Question

Two discs of moment of inertia \( I_1 = 4 \, kg \, m^2 \) and \( I_2 = 2 \, kg \, m^2 \) about their central axes and normal to their planes, rotating with angular speeds \( 10 \, rad/s \) and \( 4 \, rad/s \) respectively are brought into contact face to face with their axes of rotation coincident. The loss in kinetic energy of the system in the process is __________ J.

Answer 1

Correct Answer: 24

The kinetic energy of a rotating body is given by the formula:

\( KE = \frac{1}{2} I \omega^2 \),

where \( I \) is the moment of inertia and \( \omega \) is the angular velocity.

Kinetic Energy of Each Disc Before Contact: For disc 1:

\( KE_1 = \frac{1}{2} I_1 \omega_1^2 = \frac{1}{2} (4 \, \text{kg m}^2)(10 \, \text{rad/s})^2 = \frac{1}{2} \times 4 \times 100 = 200 \, \text{J} \).

For disc 2:

\( KE_2 = \frac{1}{2} I_2 \omega_2^2 = \frac{1}{2} (2 \, \text{kg m}^2)(4 \, \text{rad/s})^2 = \frac{1}{2} \times 2 \times 16 = 16 \, \text{J} \).

Total Kinetic Energy Before Contact:

\( KE_{\text{total initial}} = KE_1 + KE_2 = 200 \, \text{J} + 16 \, \text{J} = 216 \, \text{J} \).

Finding Final Angular Velocity After Contact: When the discs come into contact, they will rotate together, and we can use the principle of conservation of angular momentum. Initial angular momentum \( L_{\text{initial}} \):

\( L_{\text{initial}} = I_1 \omega_1 + I_2 \omega_2 = (4 \, \text{kg m}^2)(10 \, \text{rad/s}) + (2 \, \text{kg m}^2)(4 \, \text{rad/s}) = 40 + 8 = 48 \, \text{kg m}^2/\text{s} \).

The total moment of inertia after they are in contact:

\( I_{\text{total}} = I_1 + I_2 = 4 \, \text{kg m}^2 + 2 \, \text{kg m}^2 = 6 \, \text{kg m}^2 \).

Final angular velocity \( \omega_f \):

\( L_{\text{final}} = I_{\text{total}} \omega_f \implies 48 = 6 \omega_f \implies \omega_f = 8 \, \text{rad/s} \).

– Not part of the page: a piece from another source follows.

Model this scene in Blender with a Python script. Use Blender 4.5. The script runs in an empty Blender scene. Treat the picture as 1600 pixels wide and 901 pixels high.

Final Kinetic Energy After Contact:

\( KE_{\text{final}} = \frac{1}{2} I_{\text{total}} \omega_f^2 = \frac{1}{2} (6 \, \text{kg m}^2)(8 \, \text{rad/s})^2 = \frac{1}{2} \times 6 \times 64 = 192 \, \text{J} \).

Calculating Loss in Kinetic Energy:

\( \text{Loss in KE} = KE_{\text{total initial}} - KE_{\text{final}} = 216 \, \text{J} - 192 \, \text{J} = 24 \, \text{J} \).